Japan's Nikkei Share Average
A pedestrian holding an umbrella walks past an electronic board displaying Japan's Nikkei average outside a brokerage in Tokyo on 19 December, 2013. Reuters

Share orders worth several billions of dollars were cancelled in Japan due to a trading error.

At 9:25 am local time, orders for shares in 42 companies totalling 67.78tn yen ($617bn, £380bn, €488bn) were cancelled, according to data compiled by Bloomberg from the Japan Securities Dealers Association.

The stock orders amount to more than the size of Sweden's economy.

The companies involved in the trading error include Toyota Motor, Honda Motor, Canon, Sony and Nomura Holdings. The biggest order was for Toyota shares at 1.96 billion, representing 57% of the company's outstanding shares, for 12.68tn yen through an off-exchange transaction.
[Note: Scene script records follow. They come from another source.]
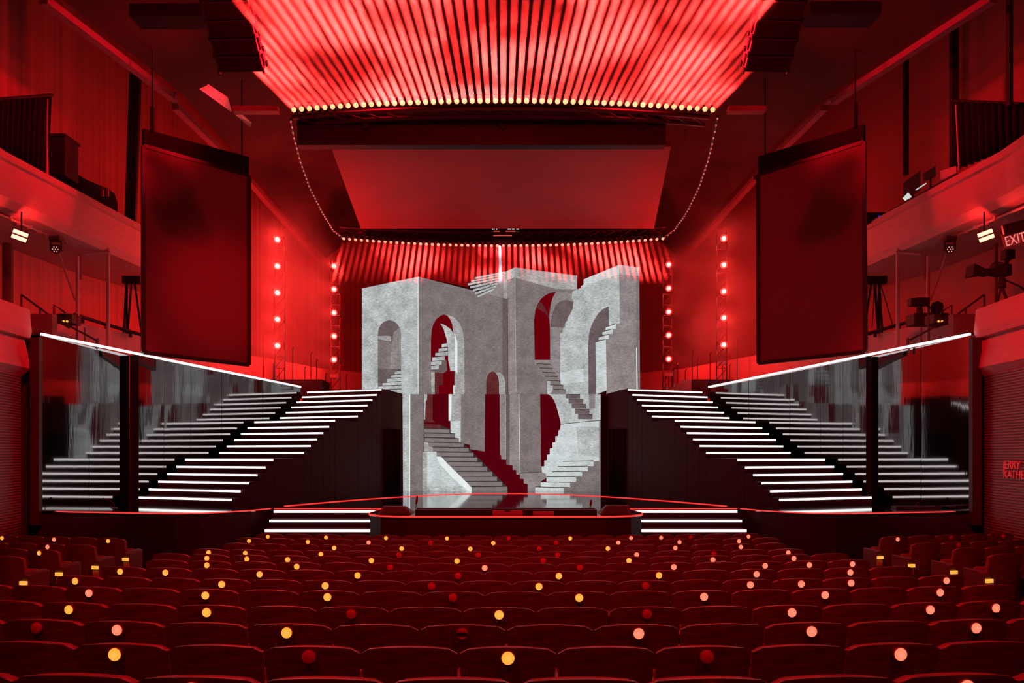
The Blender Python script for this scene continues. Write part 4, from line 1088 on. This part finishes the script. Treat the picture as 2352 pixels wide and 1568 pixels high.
# ------------------------------------------------------------------ along the tiers at both sides
def rail(name, label, pts, posts, r, M_=M_metal):
    t = thing(name, label, 'railing', pts[0])
    MB().tube(pts, r, 8).build('handrail', M_, t, world=True, smooth=True)
    for a, b in posts: MB().tube([a, b], r * .9, 8).build('post', M_, t, world=True)
    return t
def mx(S, px): return px if S < 0 else 2310 - px
for S in (-1, 1):
    sd = SIDE[S]
    # lighting pipe with clamps under the balcony
    pa, pb = P(mx(S, -70), 463, 15.6), P(mx(S, 205), 580, 20.2)
    t = thing('lighting_pipe', f'horizontal pipe with clamps under the {sd} balcony', 'pipe', pa, 'pipes under the balconies')
    MB().tube([pa, pb], .032, 10).build('pipe', M_steel, t, world=True, smooth=True)
    for k in range(9):
        c = pa.lerp(pb, .28 + .08 * k)
        MB().box(tuple(c - Vector((.05, .03, .05))), tuple(c + Vector((.05, .03, .06)))).build('clamp', M_steel, t, world=True)
    # upright poles and a brace
    p1 = thing('scaffold_pole', f'tall outer upright pole with a crossbar under the {sd} balcony', 'pole', P(mx(S, 248), 800, 20), 'scaffold poles')
    MB().tube([P(mx(S, 248), 545, 20), P(mx(S, 248), 835, 20)], .047, 10).build('upright', M_steel, p1, world=True, smooth=True)
    MB().tube([P(mx(S, 252), 579, 20), P(mx(S, 195), 584, 19.6)], .03, 8).build('crossbar', M_steel, p1, world=True, smooth=True)
    MB().tube([P(mx(S, 249), 541, 20), P(mx(S, 248), 548, 20)], .06, 8).build('cap', M_steel, p1, world=True)
    p2 = thing('scaffold_pole', f'inner upright pole with a slanting brace under the {sd} balcony', 'pole', P(mx(S, 178), 790, 19), 'scaffold poles')
    MB().tube([P(mx(S, 178), 588, 19), P(mx(S, 178), 815, 19)], .042, 10).build('upright', M_steel, p2, world=True, smooth=True)
    MB().tube([P(mx(S, 135), 582, 18.6), P(mx(S, 173), 690, 19)], .026, 8).build('brace', M_steel, p2, world=True, smooth=True)
    MB().box(tuple(P(mx(S, 181), 640, 19.1)), tuple(P(mx(S, 188), 586, 19.2))).build('cable_drop', M_black, p2, world=True)
    # wash light
    c = P(mx(S, 45.5), 541, 16.6)
    t = thing('wash_light', f'bright double-bar red wash light hung under the {sd} balcony', 'lamp', c, 'wash lights')
    rot = Matrix.Rotation(math.radians(16 * -S * -1), 4, 'Y')
    Mw = Matrix.Translation(c) @ Matrix.Rotation(math.radians(19 if S < 0 else -19), 4, 'Y') @ Matrix.Rotation(math.radians(24 * S * -1), 4, 'Z')
    MB().box((-.17, .01, -.13), (.17, .12, .13), Mw).build('housing', M_metal, t, world=True)
    for k in (-1, 1): MB().box((-.145, -.012, k * .06 - .042), (.145, .01, k * .06 + .042), Mw).build('light_bar', M_wash, t, world=True)
    MB().tube([c + Vector((0, .06, .1)), c + Vector((0, .06, .55))], .02, 6).build('hanger', M_metal, t, world=True)
    lamp('AREA', c + Vector((0, -.05, -.02)), 22, WARM, d=(-S * .25, -1, -.15), shape='RECTANGLE', size=.3, size_y=.2)
    lamp('SPOT', c + Vector((S * -.1, .1, .3)), 40, WARM, target=P(mx(S, 70), 500, 17.2), spot_size=math.radians(100), spot_blend=1.0, shadow_soft_size=.08)
    # moving head
    c = P(mx(S, 130), 566, 18.3)
    t = thing('moving_head', f'black moving head lamp hung from the {sd} pipe', 'lamp', c, 'moving head lamps')
    MB().box((c.x - .13, c.y - .12, c.z + .13), (c.x + .13, c.y + .12, c.z + .24)).build('base_box', M_black, t, world=True, bevel=.02)
    MB().box((c.x - .15, c.y - .04, c.z - .1), (c.x - .115, c.y + .04, c.z + .14)).box((c.x + .115, c.y - .04, c.z - .1), (c.x + .15, c.y + .04, c.z + .14)).build('yoke', M_black, t, world=True)
    d = Vector((-S * .35, -1, -.35)).normalized(); hc = c + Vector((0, 0, -.06))
    hd = MB().tube([hc - d * .16, hc - d * .1, hc + d * .1, hc + d * .13], [.07, .105, .11, .105], 16).build('head', M_black, t, world=True, smooth=True)
    lm = MB()
    a = d.cross(Vector((0, 0, 1))).normalized(); b = a.cross(d)
    for k in range(7):
        q = hc + d * .131 + (Vector((0, 0, 0)) if k == 0 else a * .06 * math.cos(k * PI / 3) + b * .06 * math.sin(k * PI / 3))
        lm.tube([q, q + d * .006], .016, 8)
    lm.build('lens_cluster', emit('dim_lens', (1, .35, .3), .7), t, world=True)
    # railings stepping down the lower tier
    Y = 17.4
    q = lambda px, py, Y=Y: P(mx(S, px), py, Y)
    rail('stair_railing', f'black stepped handrail beside the {sd} lower tier end', [q(48, 708), q(50, 677), q(125, 732), q(160, 753)], [(q(49, 677), q(49, 712)), (q(92, 705), q(92, 735))], .024)
    rail('stair_railing', f'black lower handrail sloping towards the {sd} mirror wall', [q(123, 742), q(124, 700), q(150, 718)], [(q(124, 700), q(124, 800))], .024)
    rail('stair_railing', f'black handrail ending above the {sd} mirror wall', [q(140, 738), q(222, 782), q(225, 776), q(226, 800)], [(q(194, 752), q(195, 790)), (q(221, 782), q(222, 812)), (q(178, 720), q(178, 806))], .024)
    t = thing('bollard_light', f'low black fitting with two amber lights on the {sd} tier', 'light', q(150, 742), 'amber tier lights')
    MB().box(tuple(q(128, 742, 17.6)), tuple(q(176, 723, 17.8) + Vector((0, .2, 0)))).build('housing', M_black, t, world=True, bevel=.02)
    for dx in (-4, 4): MB().tube([q(150 + dx, 737.5, 17.58), q(150 + dx, 737.5, 17.55)], .028, 10).build('bulb', M_amber, t, world=True)
    t = thing('step_light', f'small bright amber strip light beside the {sd} mirror wall top', 'light', q(88, 776, 16.4), 'amber step lights')
    MB().box(tuple(q(72, 782, 16.42)), tuple(q(97, 770, 16.46) + Vector((0, .05, 0)))).build('housing', M_black, t, world=True)
    MB().box(tuple(q(82, 779, 16.4)), tuple(q(95, 775.5, 16.41))).build('glow_bar', emit('amber_bright', (1, .6, .2), 1.6), t, world=True)
    # dark timber door niche
    nb = MB().box(tuple(q(68, 790, 17.0)), tuple(q(126, 722, 17.1) + Vector((0, .1, 0)))).build('tier_screen', mat('dark_timber', (.12, .06, .04), .6, noise=.5, nscale=14, stretch=(6, 6, .3)))
    tag(nb, f'dark slatted timber screen beside the {sd} lower tier end', 'panel')
    # black column at the frame edge
    cpx = 18 if S < 0 else 22
    MB_c = MB().tube([P(mx(S, cpx), 735, 18.5), P(mx(S, cpx), 560, 18.5)], .12 if S < 0 else .035, 14)
    struct(f'column_{sd}', MB_c, mat('column_paint', (.12, .06, .06), .6), smooth=True)
    # truss stand beside the hanging screen
    t = thing('lighting_stand', f'black splayed stand half hidden behind the {sd} hanging screen', 'stand', P(mx(S, 305), 770, 21), 'splayed stands')
    for x0, x1 in ((291, 284), (303, 293), (308, 326), (292, 291)):
        MB().tube([P(mx(S, x0), 640, 21), P(mx(S, x1), 768, 21)], .03, 6).build('leg', M_black, t, world=True)
    MB().box(tuple(P(min(mx(S, 280), mx(S, 330)), 650, 20.9)), tuple(P(max(mx(S, 280), mx(S, 330)), 637, 21.1))).build('head_bar', M_black, t, world=True)
    # cap rail on the lower parapet
    rail('parapet_rail', f'dark rail along the top of the {sd} rear parapet', [P(mx(S, 172), 722, 19.0), P(mx(S, 240), 744, 20.3), P(mx(S, 330), 770, 21.2)], [(P(mx(S, x), 700 + .29 * (x - 100) + 2, Y_), P(mx(S, x), 716 + .29 * (x - 100), Y_)) for x, Y_ in ((190, 19.3), (245, 20.3), (300, 20.9))], .05, M_black)
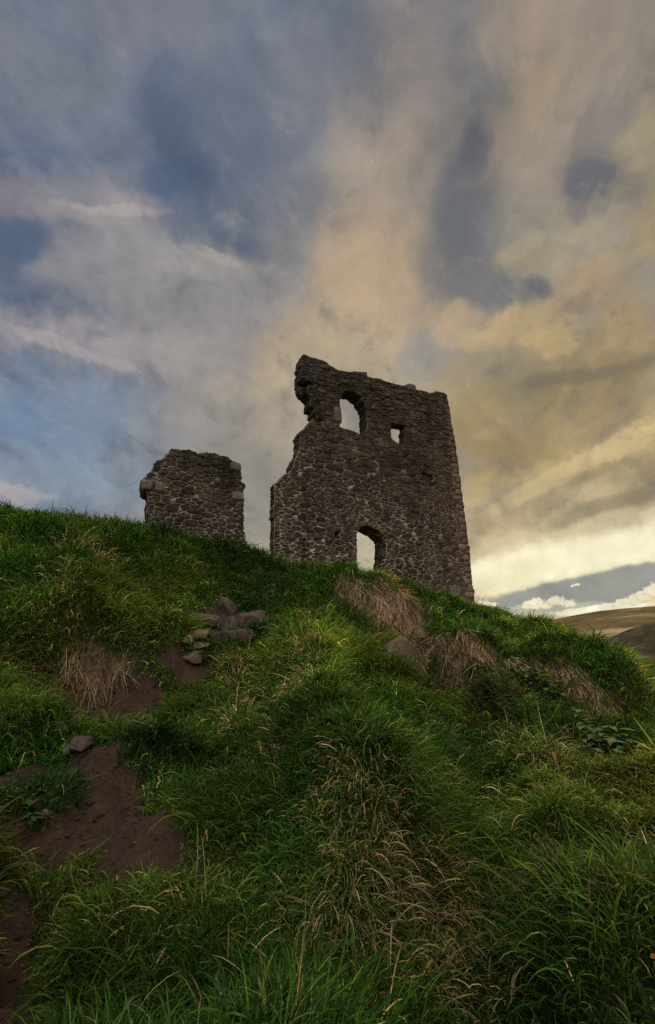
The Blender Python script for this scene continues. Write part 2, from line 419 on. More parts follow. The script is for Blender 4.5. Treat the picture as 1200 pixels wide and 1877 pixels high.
o = blades('dry_grass', P[d], Lb[d], Wb[d], baz[d], e0[d], bend[d], col[d], M_DRY); tag(o, 'straw coloured dry grass mixed through the green turf', 'dry grass', kind='stuff')

# hanging thatch on the banks
NT = 24000
r = (a0 + RS.rand(NT * 8) * (b0 - a0)) ** 2; az = RS.uniform(-R(37), R(46), NT * 8)
tx, ty = r * np.sin(az), r * np.cos(az)
mk = emask(tx, ty, THATCH, .35) > RS.uniform(.2, .8, NT * 8)
tx, ty, r = tx[mk][:NT], ty[mk][:NT], r[mk][:NT]; n = len(tx)
gx, gy = grad(tx, ty); dn = np.arctan2(-gy, -gx)
swirl = (fbm(tx, ty, .5, 3, 77.0) - .5) * 2.6
tz = H(tx, ty) + .01
sel = fbm(tx, ty, .25, 3, 5.0)[:, None]
tc = (np.array([.10, .064, .04]) + (np.array([.56, .40, .235]) - np.array([.10, .064, .04])) * np.clip(sel * 2.2 - .65 + RS.normal(0, .18, (n, 1)), 0, 1))
o = blades('hanging_dead_grass', np.stack([tx, ty, tz], -1), RS.uniform(.2, .6, n), RS.uniform(.7, 1.3, n) * (.0028 + .0010 * r), dn + swirl + RS.normal(0, .6, n),
           np.arctan(-np.hypot(gx, gy)) + RS.uniform(R(0), R(30), n), RS.uniform(R(-10), R(60), n), tc, M_DRY)
tag(o, 'matted brown dead grass hanging over the eroded banks of the slope', 'dead grass', kind='stuff')

# loose grit and clods on the trodden earth
import bmesh as _bm
_b = _bm.new(); _bm.ops.create_icosphere(_b, subdivisions=1, radius=1); ICO_V = np.array([v.co[:] for v in _b.verts]); ICO_F = np.array([[v.index for v in f.verts] for f in _b.faces]); _b.free()
rg = (a0 + RS.rand(90000) * (4.0 - a0)) ** 2; ag = RS.uniform(-R(46), R(5), 90000); gx_, gy_ = rg * np.sin(ag), rg * np.cos(ag)
mk = emask(gx_, gy_, DIRT, .3) > .35; gx_, gy_, rg = gx_[mk][:1300], gy_[mk][:1300], rg[mk][:1300]; n = len(gx_)
dgm = emask(gx_, gy_, DIRT, .3)
sz = (.004 + .010 * RS.rand(n) ** 3) * np.clip(rg / 2.5, .8, 2.4)
gz_ = H(gx_, gy_) - dgm * (.05 * np.clip(rg / 4, .5, 1) + .07 * (fbm(gx_, gy_, .22, 4, 12.0) - .5))
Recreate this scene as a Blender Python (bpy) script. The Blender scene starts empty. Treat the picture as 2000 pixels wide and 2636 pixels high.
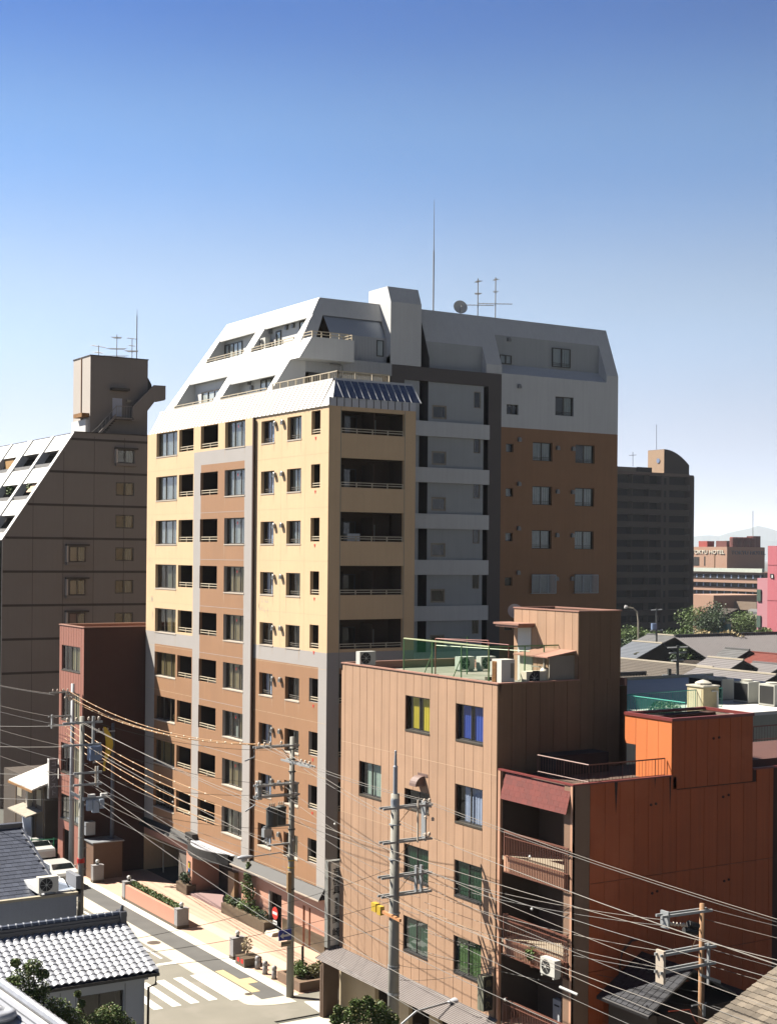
import bpy, math, random
from mathutils import Vector, Matrix
random.seed(7)
R = math.radians
S = bpy.context.scene
COL = S.collection
# ------------------------------------------------------------------ camera
H = 21.5
YAW = R(32.0); ROLL = R(-0.528)
cd = bpy.data.cameras.new('camera'); cam = bpy.data.objects.new('camera', cd); COL.objects.link(cam)
S.camera = cam
cd.sensor_fit = 'HORIZONTAL'; cd.sensor_width = 36.0; cd.lens = 36.0*3748/2000
cd.shift_y = 109/2000; cd.clip_start = 0.5; cd.clip_end = 40000
_r = Vector((math.cos(YAW), -math.sin(YAW), 0)); _f = Vector((math.sin(YAW), math.cos(YAW), 0)); _z = Vector((0, 0, 1))
_c, _s = math.cos(ROLL), math.sin(ROLL)
ax = _r*_c - _z*_s; ay = _r*_s + _z*_c; az = -_f
cam.matrix_world = Matrix(((ax.x, ay.x, az.x, 0), (ax.y, ay.y, az.y, 0), (ax.z, ay.z, az.z, H), (0, 0, 0, 1)))
# ------------------------------------------------------------------ sky, sun, exposure
SUN_DIR = Vector((-0.85, 1.0, 1.54)).normalized()      # towards the sun
elev = math.asin(SUN_DIR.z); azim = math.atan2(SUN_DIR.x, SUN_DIR.y)
SKY = [(0.0, (0.36, 0.37, 0.44, 1)), (0.07, (0.37, 0.43, 0.55, 1)), (0.16, (0.37, 0.52, 0.74, 1)), (0.27, (0.19, 0.41, 0.84, 1)), (0.36, (0.075, 0.25, 0.76, 1)), (0.62, (0.035, 0.10, 0.34, 1))]
W = bpy.data.worlds.new("World"); S.world = W; W.use_nodes = True
nt = W.node_tree; nt.nodes.clear()
o = nt.nodes.new('ShaderNodeOutputWorld'); bg = nt.nodes.new('ShaderNodeBackground'); sk = nt.nodes.new('ShaderNodeTexSky')
sk.sky_type = 'NISHITA'; sk.sun_disc = False; sk.sun_elevation = elev; sk.sun_rotation = azim
sk.altitude = 0; sk.air_density = 1.0; sk.dust_density = 0.15; sk.ozone_density = 3.0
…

Off-exchange or over-the-counter trades are conducted directly between two parties without supervision of the stock exchange.

"It's not rocket science that there was a fat finger here, but it reopens the question about accountability," Gavin Parry, managing director at Hong Kong-based brokerage Parry International Trading, told Bloomberg.

The trading errors commonly known as 'fat finger' is not new to Japan. In 2009, UBS mistakenly ordered 3tn yen worth of convertible bonds in Capcom.

In 2005, Mizuho Securities tried to sell 610,000 shares at 1 yen apiece of a job recruiting firm called J-Com. It had actually intended to sell 1 share at 610,000 yen.

In 2001, UBS mistakenly placed a sell order for 610,000 newly listed shares in the Japanese advertising giant Dentsu for 16 yen apiece, while the prevailing market price was 420,000 yen.